Léa Mysius poursuit, avec ce deuxième film, sa réflexion, son travail – je ne sais comment l’évoquer – sa poésie peut être ? autour des sens.
Son premier opus qui m’a tant plu sur le coup et marqué ensuite – Ava – mettait en scène une jeune fille sur le point de perdre la vue, qui se préparait à une vie dans le noir et vivait l’été le plus lumineux de son exixtence.
Ici, Léa Mysius, donne vie à une petite fille de 8 ans dotée d’un odorat surdéveloppé qui enferme dans des bocaux en verre les odeurs qui lui plaisent, l’intriguent le plus.
Ces cinq diables sont à la lisière du drame intimiste et du fantastique.
C’est une histoire familiale au sein de laquelle cette petite fille unique, harcelée à l’école, est le pilier central, le point névralgique. Cette petite fille, il y a tant à en dire. C’est Sally Dramé qui lui prête ses traits, et du haut de ses 11 ans, elle crève l’écran. Avec un naturel et une profondeur confondants.
Il faut la voir évoluer dans ce rôle somme toute difficile à appréhender tant il est le pivot de toute l’histoire. Elle est merveilleuse et au même titre que Noée Abita qui m’avait stupéfaite dans la peau de cette Ava, Sally me hantera pour longtemps dans les habits de cette petite Vicky pleine de verve, de curiosité, pleine d’un véritable regard posé sur son entourage, pleine d’amour, capable à elle seule de sceller des liens enfouis, perdus, refoulés et de sceller à nouveau les liens de sa famille.
Je ne veux pas trop en dire de ce conte brûlant et d’une puissance folle.

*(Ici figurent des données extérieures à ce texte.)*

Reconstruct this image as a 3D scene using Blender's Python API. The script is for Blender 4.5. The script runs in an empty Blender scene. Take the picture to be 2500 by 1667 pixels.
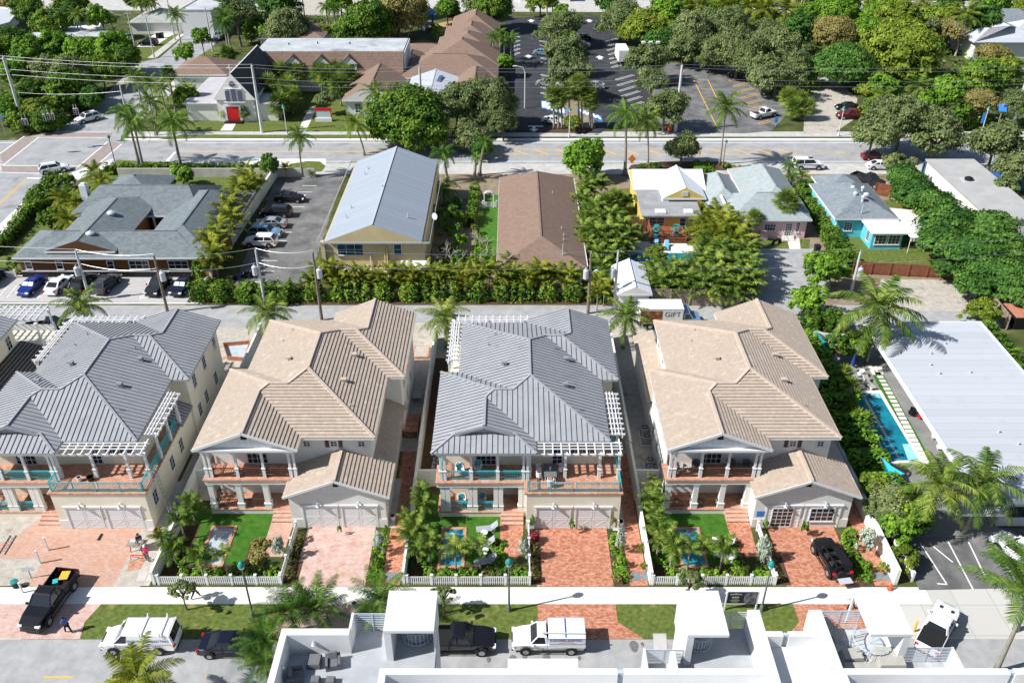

Léa Mysius confirme, s’il le fallait, son talent d’écriture – une base solide en soi – et parvient à donner vie à son propos, à son film. Le récit est parfaitement rythmé et les informations nous parviennent au compte goute, en filigrane. La réal nous invite à pénétrer dans son film, qui est un univers à lui tout seul. Je ne sais quels mots utiliser pour dire cela, car c’est de l’ordre du ressenti et il est, par nature, impossible de mettre des mots sur un ressenti (ça se ressent à l’intérieur et les mots sont alors banals et inadéquats) mais je veux dire la puissance que cette réalisatrice met dans son cinéma, elle même sans doute n’en a pas conscience. Je crois que la passion, l’amour ou tout autre sentiment se fait ressentir lorsque l’on met vraiment le coeur à l’ouvrage comme on dit. Je crois que c’est de cet acabit. La pellicule vibre.

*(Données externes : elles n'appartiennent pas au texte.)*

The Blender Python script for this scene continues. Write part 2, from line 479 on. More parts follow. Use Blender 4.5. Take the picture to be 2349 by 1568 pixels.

Il y a tout à la fois de la douceur (dans la relation mère fille), de l’ennui (dans la relation de couple), de la tension (dans la relation entre belles soeurs), du ressentiment (dans la relation entre collègues) mais ce qui rôde tout autour de cela, c’est en fait de l’amour, un amour incandescent qui ne dit pas son nom qui n’a jamais vraiment pu vivre au grand jour. Un amour enfoui, sous jacent qui soudain alors, rejaillit.
Tout cela est dit, montré, illustré avec une telle présence, un tel vibrato que j’en ai été émue aux larmes.

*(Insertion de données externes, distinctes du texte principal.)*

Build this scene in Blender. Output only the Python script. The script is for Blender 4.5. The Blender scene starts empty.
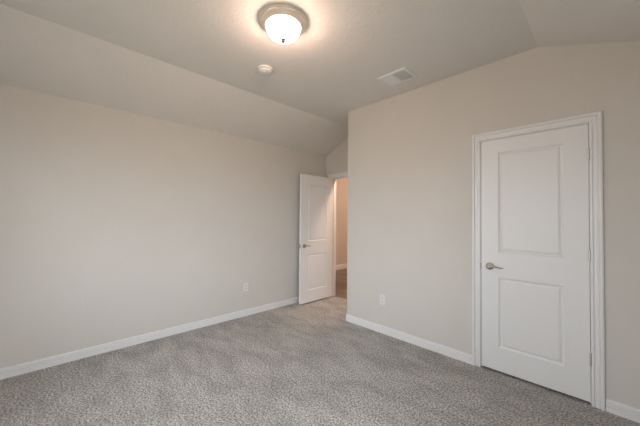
import bpy, bmesh, math
from mathutils import Vector, Matrix

S = bpy.context.scene
C = S.collection

# ------------------------------------------------------------------ camera
YAW, PITCH, ROLL, F_PX = 45.88, 1.079, 0.468, 283.214
cam_data = bpy.data.cameras.new('camera')
cam = bpy.data.objects.new('camera', cam_data)
C.objects.link(cam)
y_, p_, r_ = (math.radians(v) for v in (YAW, PITCH, ROLL))
fw = Vector((-math.sin(y_) * math.cos(p_), math.cos(y_) * math.cos(p_), math.sin(p_)))
rt = Vector((math.cos(y_), math.sin(y_), 0))
up = rt.cross(fw)
r2 = rt * math.cos(r_) + up * math.sin(r_)
u2 = up * math.cos(r_) - rt * math.sin(r_)
mw = Matrix((r2, u2, -fw)).transposed().to_4x4()
mw.translation = Vector((0, 0, 1.35))
cam.matrix_world = mw
cam_data.sensor_fit = 'HORIZONTAL'
cam_data.sensor_width = 36.0
cam_data.lens = F_PX / 640 * 36.0
cam_data.clip_start = 0.02
S.camera = cam

# ------------------------------------------------------------------ exposure, world, daylight
S.view_settings.view_transform = 'Standard'
S.view_settings.look = 'None'
S.view_settings.gamma = 1
S.view_settings.use_curve_mapping = False
S.view_settings.exposure = 0.0

SKY_STRENGTH = 5.9
LAMP_W = 23.5             # bulb inside the ceiling light
LAMP_STRENGTH = 3.5       # glow of its frosted glass
HALL_STRENGTH = 185.0
world = bpy.data.worlds.new('overcast_sky')
S.world = world
world.use_nodes = True
nt = world.node_tree
nt.nodes.clear()
wo = nt.nodes.new('ShaderNodeOutputWorld')
bg = nt.nodes.new('ShaderNodeBackground')
tc = nt.nodes.new('ShaderNodeTexCoord')
sp = nt.nodes.new('ShaderNodeSeparateXYZ')
rp = nt.nodes.new('ShaderNodeValToRGB')
rp.color_ramp.elements[0].position = 0.42
rp.color_ramp.elements[0].color = (0.44, 0.41, 0.36, 1)      # ground outside
rp.color_ramp.elements[1].position = 0.52
rp.color_ramp.elements[1].color = (0.96, 1.03, 1.13, 1)       # pale overcast sky
ma = nt.nodes.new('ShaderNodeMath'); ma.operation = 'MULTIPLY_ADD'
ma.inputs[1].default_value = 0.5; ma.inputs[2].default_value = 0.5
nt.links.new(tc.outputs['Generated'], sp.inputs[0])
nt.links.new(sp.outputs['Z'], ma.inputs[0])
nt.links.new(ma.outputs[0], rp.inputs[0])
nt.links.new(rp.outputs[0], bg.inputs['Color'])
bg.inputs['Strength'].default_value = SKY_STRENGTH
nt.links.new(bg.outputs[0], wo.inputs[0])

# room measures (metres); camera stands above the origin
XA = -3.528          # long wall on the left
XR = 0.47            # wall behind the camera, to its right
YB = 2.889           # closet wall
YC = 3.565           # entry wall at the end of the alcove
YBACK = -1.05        # wall behind the camera
XCOR = -2.467        # outside corner of the closet wall
HC = 2.777           # flat ceiling
XC1, XC2 = -2.858, -0.412
HA = 2.449
def ceil_z(x):
    if x < XC1: return HC - (XC1 - x) * (HC - HA) / (XC1 - XA)
    if x > XC2: return HC - (x - XC2) * 0.357
    return HC

# windows behind the camera: (wall, lo, hi, sill, head)
WIN_BACK = (-2.80, -0.50, 0.60, 2.10)
WIN_SIDE = (-0.25, 1.60, 0.45, 2.05)
def portal(name, loc, rot, sx, sy):
    l = bpy.data.lights.new(name, 'AREA')
    l.shape = 'RECTANGLE'; l.size = sx; l.size_y = sy
    l.cycles.is_portal = True
    o = bpy.data.objects.new(name, l); C.objects.link(o)
    o.location = loc; o.rotation_euler = rot
    return o
portal('window_portal', ((WIN_BACK[0]+WIN_BACK[1])/2, YBACK-0.125, (WIN_BACK[2]+WIN_BACK[3])/2),
       (math.radians(90), 0, math.radians(0)) , WIN_BACK[1]-WIN_BACK[0], WIN_BACK[3]-WIN_BACK[2])
portal('window_portal', (XR+0.125, (WIN_SIDE[0]+WIN_SIDE[1])/2, (WIN_SIDE[2]+WIN_SIDE[3])/2),
       (math.radians(90), 0, math.radians(90)), WIN_SIDE[1]-WIN_SIDE[0], WIN_SIDE[3]-WIN_SIDE[2])

# ------------------------------------------------------------------ helpers
def bx(bm, x0, x1, y0, y1, z0, z1):
    vs = [bm.verts.new((x, y, z)) for x in (x0, x1) for y in (y0, y1) for z in (z0, z1)]
    for f in ((0,1,3,2),(4,6,7,5),(0,4,5,1),(2,3,7,6),(0,2,6,4),(1,5,7,3)):
        bm.faces.new([vs[i] for i in f])

def prism(bm, pts, fn, a, b):
    """closed polygon pts extruded from a to b; fn(u, v, w) -> xyz"""
    A = [bm.verts.new(fn(u, v, a)) for u, v in pts]
    B = [bm.verts.new(fn(u, v, b)) for u, v in pts]
    bm.faces.new(A); bm.faces.new(B[::-1])
    n = len(pts)
    for i in range(n):
        bm.faces.new([A[i], B[i], B[(i+1) % n], A[(i+1) % n]])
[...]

Dans une toute récente interview donnée au Monde, Isabelle Huppert qui est sans doute l’une des plus grandes actrices au monde dit qu’elle se voit plus incarner « des états » plutôt que des personnages. Je saisis son point qui se prête tout à fait à ce film. Il émane ainsi quelque chose de vrai, de marquant. Un souffle de vie. Et c’est toujours fort de percevoir cela au cinéma.